History professor honored by Georgia Archives
Gregory Mixon, professor of history, recently received the Georgia Historical Records Advisory Council Award for Excellence in Research Using the Holdings of Archives. He was honored for the book, “Show Thyself a Man: Georgia State Troops, Colored, 1865-1905.”
The book explores the ways in which African Americans in postbellum Georgia used militia service after the Civil War to define freedom and citizenship. Independent militias empowered African Americans to get involved in politics, secure their own financial independence and mobilize for self-defense.
“Black people had a vision for freedom after the Civil War. They had a vision of what citizenship should be and that vision conflicted with white definitions of post-Civil War freedom and citizenship,” Mixon explained. State-sponsored militia companies served between 1872 and 1905 as an officially recognized division of state government, and both whites and blacks organized militia units at the county level to use as an instrument to dominate local governance, he added.
Mixon received his Ph.D. in history from the University of Cincinnati.
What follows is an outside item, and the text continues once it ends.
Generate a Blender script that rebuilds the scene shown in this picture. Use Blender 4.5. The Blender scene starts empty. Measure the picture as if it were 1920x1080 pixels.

His research focuses on race relations; Southern history; black, Southern and United States urban history; progressive era; and black Southern state militia companies from 1865 to 1910.
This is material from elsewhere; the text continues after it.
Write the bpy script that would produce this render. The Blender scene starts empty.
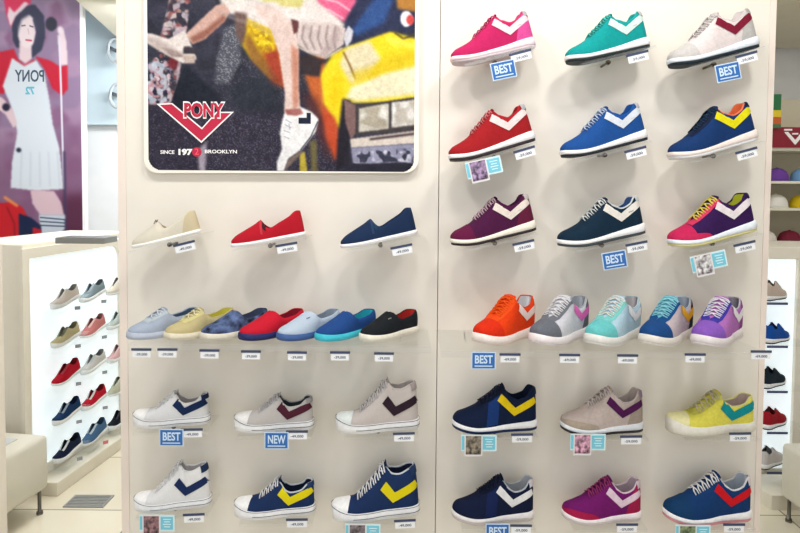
import bpy, bmesh, math, random
import numpy as np
from mathutils import Vector, Matrix, Euler
from mathutils.bvhtree import BVHTree
random.seed(7)
SC = bpy.context.scene
COL = SC.collection
PI = math.pi
R = math.radians

# ------------------------------------------------------------------ camera, world, lights, exposure
F = 660.0
PITCH, ROLL, EYE = 2.6, 0.45, 1.5
CY = 219.0
cam_d = bpy.data.cameras.new('camera')
cam_d.sensor_width = 36; cam_d.lens = 36 * F / 800; cam_d.sensor_fit = 'HORIZONTAL'
cam_d.shift_y = -(266.5 - CY) / 800
cam_d.clip_start = .02
cam = bpy.data.objects.new('camera', cam_d); COL.objects.link(cam)
CM = Matrix.Rotation(R(90 - PITCH), 4, 'X') @ Matrix.Rotation(R(ROLL), 4, 'Z')
CM.translation = (0, 0, EYE)
cam.matrix_world = CM
SC.camera = cam

def at(px, py, Y):
    """where the sight line through a photo point meets the upright plane at depth Y: returns X, Z"""
    d = CM.to_3x3() @ Vector(((px - 400) / F, -(py - CY) / F, -1))
    k = Y / d.y
    return d.x * k, EYE + d.z * k

w = bpy.data.worlds.new('world'); SC.world = w; w.use_nodes = True
w.node_tree.nodes['Background'].inputs[0].default_value = (.95, .97, 1, 1)
w.node_tree.nodes['Background'].inputs[1].default_value = .98
SC.view_settings.view_transform = 'Standard'
SC.view_settings.look = 'None'
SC.view_settings.gamma = 1
SC.view_settings.use_curve_mapping = False
SC.view_settings.exposure = 0.0

def area(name, loc, aim, sx, sy, power, col=(1, 1, 1)):
    l = bpy.data.lights.new(name, 'AREA'); l.shape = 'RECTANGLE'; l.size = sx; l.size_y = sy
    l.energy = power; l.color = col
    o = bpy.data.objects.new(name, l); COL.objects.link(o)
    o.location = loc
    o.rotation_euler = (Vector(aim) - Vector(loc)).to_track_quat('-Z', 'Y').to_euler()
    return o
area('ceiling_spot_light', (-.75, 1.15, 2.92), (-.65, 2.2, .6), .22, .22, 12, (1, .98, .95))
area('ceiling_spot_light', (.05, 1.15, 2.92), (.1, 2.2, .6), .22, .22, 10, (1, .98, .95))
area('ceiling_spot_light', (.85, 1.15, 2.92), (.8, 2.2, .6), .22, .22, 12, (1, .97, .92))
area('added_front_fill', (-.3, -.9, 2.9), (-.2, 2.2, .6), 3.2, 1.4, 20, (1, .985, .96))  # unseen fill, added to even out the light down the display wall
area('added_back_left_fill', (-2.9, 3.3, 2.95), (-2.4, 4.6, .8), .8, .8, 16, (.93, .97, 1))  # added lamp out of view, brightens the left background
area('added_back_wall_fill', (-1.35, 4.2, 2.58), (-1.9, 5.2, 1.6), 0.7, .5, 44, (.95, .98, 1))  # invented lamp under the dropped ceiling, lifts the dark back-left wall
area('added_aisle_fill', (-1.0, 3.1, 2.95), (-1.5, 3.4, 0), .6, .4, 27, (1, .99, .96))  # added to lighten the floor and left unit, not a known fixture
area('added_back_right_fill', (2.6, 3.0, 2.95), (2.7, 4.2, 0.5), 1.2, .8, 13, (1, .98, .92))  # extra fill added for the right background, no fixture known there

# ------------------------------------------------------------------ helpers
def lin(c):
    return tuple(((v / 255) / 12.92 if v / 255 <= .04045 else ((v / 255 + .055) / 1.055) ** 2.4) for v in c)
MC = {}
def mat(col, rough=.6, kind='plain', spec=.4, grain=None):
    key = (tuple(col), rough, kind)
    if key in MC: return MC[key]
    m = bpy.data.materials.new('%s_%d_%d_%d' % ((kind,) + tuple(int(v) for v in col))); m.use_nodes = True
    nt = m.node_tree; b = nt.nodes['Principled BSDF']
    c = lin(col)
    b.inputs['Roughness'].default_value = rough
    b.inputs['Specular IOR Level'].default_value = spec
    sc, amt, bump = {'plain': (40, .03, 0), 'fabric': (260, .05, .25), 'suede': (120, .07, .12), 'rubber': (90, .05, .05),
                     'paint': (9, .02, .02), 'print': (60, .0, 0), 'camo': (26, .9, .1), 'photo': (70, .9, 0)}[kind]
    if kind in ('camo', 'photo'):
        tc = nt.nodes.new('ShaderNodeTexCoord'); n = nt.nodes.new('ShaderNodeTexNoise'); n.inputs['Scale'].default_value = sc
        n.inputs['Detail'].default_value = 4
        cr = nt.nodes.new('ShaderNodeValToRGB'); cr.color_ramp.elements[0].position = .35; cr.color_ramp.elements[1].position = .68
        cr.color_ramp.elements[0].color = lin([v * .45 for v in col]) + (1,)
        cr.color_ramp.elements[1].color = lin([min(255, v * 1.5 + 30) for v in col]) + (1,)
        nt.links.new(tc.outputs['Object'], n.inputs['Vector']); nt.links.new(n.outputs['Fac'], cr.inputs[0])
        nt.links.new(cr.outputs[0], b.inputs['Base Color'])
    elif amt:
        tc = nt.nodes.new('ShaderNodeTexCoord'); n = nt.nodes.new('ShaderNodeTexNoise'); n.inputs['Scale'].default_value = sc
        cr = nt.nodes.new('ShaderNodeValToRGB'); cr.color_ramp.elements[0].position = .3; cr.color_ramp.elements[1].position = .7
        cr.color_ramp.elements[0].color = tuple(v * (1 - amt) for v in c) + (1,)
        cr.color_ramp.elements[1].color = tuple(min(1, v * (1 + amt)) for v in c) + (1,)
        nt.links.new(tc.outputs['Object'], n.inputs['Vector']); nt.links.new(n.outputs['Fac'], cr.inputs[0])
        nt.links.new(cr.outputs[0], b.inputs['Base Color'])
        if bump:
            bp = nt.nodes.new('ShaderNodeBump'); bp.inputs['Strength'].default_value = bump; bp.inputs['Distance'].default_value = .001
            nt.links.new(n.outputs['Fac'], bp.inputs['Height']); nt.links.new(bp.outputs[0], b.inputs['Normal'])
    else:
        b.inputs['Base Color'].default_value = c + (1,)
    MC[key] = m
    return m

def acrylic():
    if 'acr' in MC: return MC['acr']
    m = bpy.data.materials.new('clear_acrylic'); m.use_nodes = True; nt = m.node_tree; nt.nodes.clear()
    o = nt.nodes.new('ShaderNodeOutputMaterial'); mx = nt.nodes.new('ShaderNodeMixShader')
    t = nt.nodes.new('ShaderNodeBsdfTransparent'); t.inputs[0].default_value = (.985, .99, .988, 1)
    g = nt.nodes.new('ShaderNodeBsdfGlossy'); g.inputs['Roughness'].default_value = .08
    mx.inputs[0].default_value = .07;
    nt.links.new(t.outputs[0], mx.inputs[1]); nt.links.new(g.outputs[0], mx.inputs[2])
    nt.links.new(mx.outputs[0], o.inputs[0]); MC['acr'] = m
    return m
def glow(col, s):
    m = bpy.data.materials.new('backlit_panel'); m.use_nodes = True; b = m.node_tree.nodes['Principled BSDF']
    b.inputs['Base Color'].default_value = lin(col) + (1,); b.inputs['Emission Color'].default_value = lin(col) + (1,)
    b.inputs['Emission Strength'].default_value = s
    return m
def metal(col, rough=.3):
    k = ('metal', tuple(col), rough)
    if k in MC: return MC[k]
    m = bpy.data.materials.new('metal'); m.use_nodes = True; b = m.node_tree.nodes['Principled BSDF']
    b.inputs['Base Color'].default_value = lin(col) + (1,); b.inputs['Metallic'].default_value = .9; b.inputs['Roughness'].default_value = rough
    MC[k] = m
    return m

def mesh_obj(name, vs, fs, m, parent=None, smooth=True):
    me = bpy.data.meshes.new(name); me.from_pydata([tuple(v) for v in vs], [], fs); me.update()
    if smooth:
        me.polygons.foreach_set('use_smooth', [True] * len(me.polygons))
    if m: me.materials.append(m)
    o = bpy.data.objects.new(name, me); COL.objects.link(o)
    if parent: o.parent = parent
    return o
class MB:
    def __init__(s): s.v = []; s.f = []
    def add(s, vs, fs):
        k = len(s.v); s.v += [Vector(v) for v in vs]; s.f += [tuple(i + k for i in f) for f in fs]
    def box(s, c, d, M=None, ch=0):
        x, y, z = (d[0] / 2, d[1] / 2, d[2] / 2)
        bm = bmesh.new(); bmesh.ops.create_cube(bm, size=1)
        for v in bm.verts: v.co = Vector((v.co.x * d[0], v.co.y * d[1], v.co.z * d[2]))
        if ch: bmesh.ops.bevel(bm, geom=bm.edges[:], offset=ch, segments=2, affect='EDGES', profile=.5)
        bm.verts.index_update()
        vs = [v.co + Vector(c) for v in bm.verts]
        if M: vs = [M @ v for v in vs]
        s.add(vs, [[v.index for v in f.verts] for f in bm.faces]); bm.free()
    def grid(s, rows, close=False, flip=False):
        n = len(rows[0]); vs = [p for r in rows for p in r]; fs = []
        for i in range(len(rows) - 1):
            for j in range(n if close else n - 1):
                a, b = i * n + j, i * n + (j + 1) % n; q = (a, b, b + n, a + n)
                fs.append(q[::-1] if flip else q)
        s.add(vs, fs)
    def tube(s, pts, r, n=6, cap=True, fx=1.0):
        pts = [Vector(p) for p in pts]; rings = []
        for i, p in enumerate(pts):
            t = (pts[min(i + 1, len(pts) - 1)] - pts[max(i - 1, 0)]).normalized()
            a = t.cross(Vector((0, 0, 1)))
            if a.length < .1: a = t.cross(Vector((0, 1, 0)))
            a.normalize(); b = t.cross(a)
            rr = r[i] if isinstance(r, (list, tuple)) else r
            rings.append([p + a * math.cos(2 * PI * k / n) * rr + b * math.sin(2 * PI * k / n) * rr * fx for k in range(n)])
        k0 = len(s.v); s.grid(rings, close=True)
        if cap:
            s.f.append(tuple(k0 + i for i in range(n))); e = k0 + (len(rings) - 1) * n
            s.f.append(tuple(e + n - 1 - i for i in range(n)))
    def prism(s, poly, y0, y1):
        """poly in x,z; extruded along y"""
        n = len(poly); vs = [(x, y0, z) for x, z in poly] + [(x, y1, z) for x, z in poly]
        s.add(vs, [tuple(range(n)), tuple(range(2 * n - 1, n - 1, -1))] + [(i, i + n, (i + 1) % n + n, (i + 1) % n) for i in range(n)])
    def lathe(s, prof, n=20, c=(0, 0, 0)):
        s.grid([[(c[0] + r * math.cos(2 * PI * k / n), c[1] + r * math.sin(2 * PI * k / n), c[2] + z) for k in range(n)] for r, z in prof], close=True)
    def build(s, name, m, parent=None, smooth=True): return mesh_obj(name, s.v, s.f, m, parent, smooth)
def tag(o, label, cat, group=None, kind=None):
    o['label'] = label; o['category'] = cat
    if group: o['group'] = group
    if kind: o['kind'] = kind
    return o
def struct(o): o['kind'] = 'structure'; return o
def empty(name, loc, rot=(0, 0, 0)):
    o = bpy.data.objects.new(name, None); COL.objects.link(o); o.location = loc; o.rotation_euler = rot
    o.empty_display_size = .03
    return o
def text(s, name, size, m, parent, loc, thick=0, width=None, depth=.0004, align='CENTER', mirror=False, height=None):
    c = bpy.data.curves.new(name, 'FONT'); c.body = s; c.size = size; c.offset = thick; c.extrude = depth
    c.align_x = align; c.align_y = 'CENTER'; c.resolution_u = 3
    c.materials.append(m)
    o = bpy.data.objects.new(name, c); COL.objects.link(o)
    if parent: o.parent = parent
    o.location = loc; o.rotation_euler = (PI / 2, 0, 0)
    bpy.context.view_layer.update()
    sx = width / max(o.dimensions.x, 1e-6) if width else 1
    sy = height / max(o.dimensions.y, 1e-6) if height else (1 if not width else min(1, sx) if False else 1)
    o.scale = (-sx if mirror else sx, sy, 1)
    me = bpy.data.meshes.new_from_object(o); q = bpy.data.objects.new(name, me); COL.objects.link(q)
    q.parent = parent; q.location = o.location; q.rotation_euler = o.rotation_euler; q.scale = o.scale
    bpy.data.objects.remove(o)
    return q
def interp(pts, s):
    """smooth (monotone cubic) interpolation"""
    xs = [p[0] for p in pts]; ys = [p[1] for p in pts]
    if s <= xs[0]: return ys[0]
    if s >= xs[-1]: return ys[-1]
    i = max(k for k in range(len(xs) - 1) if xs[k] <= s)
    d = [(ys[k + 1] - ys[k]) / (xs[k + 1] - xs[k]) for k in range(len(xs) - 1)]
    def m(k):
        if k == 0: return d[0]
        if k == len(xs) - 1: return d[-1]
        return 0 if d[k - 1] * d[k] <= 0 else 2 * d[k - 1] * d[k] / (d[k - 1] + d[k])
    h = xs[i + 1] - xs[i]; t = (s - xs[i]) / h
    return ((2 * t ** 3 - 3 * t ** 2 + 1) * ys[i] + (t ** 3 - 2 * t ** 2 + t) * h * m(i) + (-2 * t ** 3 + 3 * t ** 2) * ys[i + 1] + (t ** 3 - t ** 2) * h * m(i + 1))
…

The Georgia Archives is a unit of the Board of Regents of the University System of Georgia and identifies, collects, manages, preserves, provides access to and publicizes records and information of Georgia and its people and assists state and local government agencies with their records management. The Georgia Historical Records Advisory Council works to promote the educational use of Georgia’s documentary heritage and to support efforts to improve the condition of records statewide.
Photo: Tristan Denley, chief academic officer and executive vice chancellor of academic affairs, University System of Georgia; Gregory Mixon; and Toby Graham, chair, Georgia Historical Records Advisory Council.